Great point Brian. While the Yankees are probably not the best example (They have a knack for bringing in great talent from within and have 27 world championships), I think you get the bigger picture. Teams like the Red Sox (missed playoffs two years in a row despite dropping ,millions on disappointing players) and especially the hapless Mets (just a pathetic franchise) could really make your point better.
Churches benefit greatly from hiring their staff from within the congregation. Utilizing your best volunteer will enable the mission and vision of the church to quickly move forward. Ministry is relational, the greatest assets the church has are people that are sold out to serve Christ with their, gifts, talents, and skills and who know the people within the body they serve.
Much of what staff members do besides aligning the congregation with the mission and vision is recruiting, building, equipping, and inspiring teams of individuals to do the ministry.
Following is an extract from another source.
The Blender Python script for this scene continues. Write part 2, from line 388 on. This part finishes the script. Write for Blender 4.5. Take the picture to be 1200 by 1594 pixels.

If a church hires a “star” from the outside it will take that person anywhere between 12-24 months to discover the mission, vision, culture and individuals that are the heartbeat of moving the church from here to there.
For the same cost of hiring one “star”, you could probably train and equip two local volunteers who have a teachable spirit and do not bring their own agenda to bring to the table.
Thanks Darren. Sometimes bringing in a fresh voice is really, REALLY good for an organization, but your dollars and cents analogy is so true. GREAT stuff.
Daniel:
Well written and thought out. I haven’t seen MoneyBall, nor have I read the book. However, I am familiar with the concepts, on and off the field.
We have to remember that it takes both kinds of persons, in the right combination, to make a big church grow. Most churches grow organically by one life touching another which touches another which touches another, many times over. That’s your basic farm system. That’s your base and your strength. That’s who you mentor, and counsel and give attention to. However, sometimes you have to have a closer or a set up man, or a DH, because this specific body of Christ doesn’t have one. Yes, we do have to recruit stars, who were molded by another great church or mentor or leader. So it’s not necessarily a bad thing when the ones you teach fly away or move on or graduate. They are moving to teach others what you have taught them. We have to keep our farm system strong and vibrant. We have to continue to build and teach the leaders of the future, whether that future is here or elsewhere. One of the things I tried to do as a Sunday School teacher of young adults, was “push them out.” Sunday School adult classes should be sending out new SS leaders every year. If your SS class doesn’t turn over every two or three years, you’re not doing your job of training and pushing them to go out and do the same. That’s how a farm system grows. You move from HS to college to A ball to AA to AAA, and then you jump to the big show.
Keep on doing what you’re doing, big guy. You’re on the right track!!! I’m thankful for you…..
I love the balance in your comment, Scott. For every home grown Mariano Rivera or Derek Jeter, there is a Curtis Granderson and a Paul O’Neill. Great stuff. And THANKS for the kind words!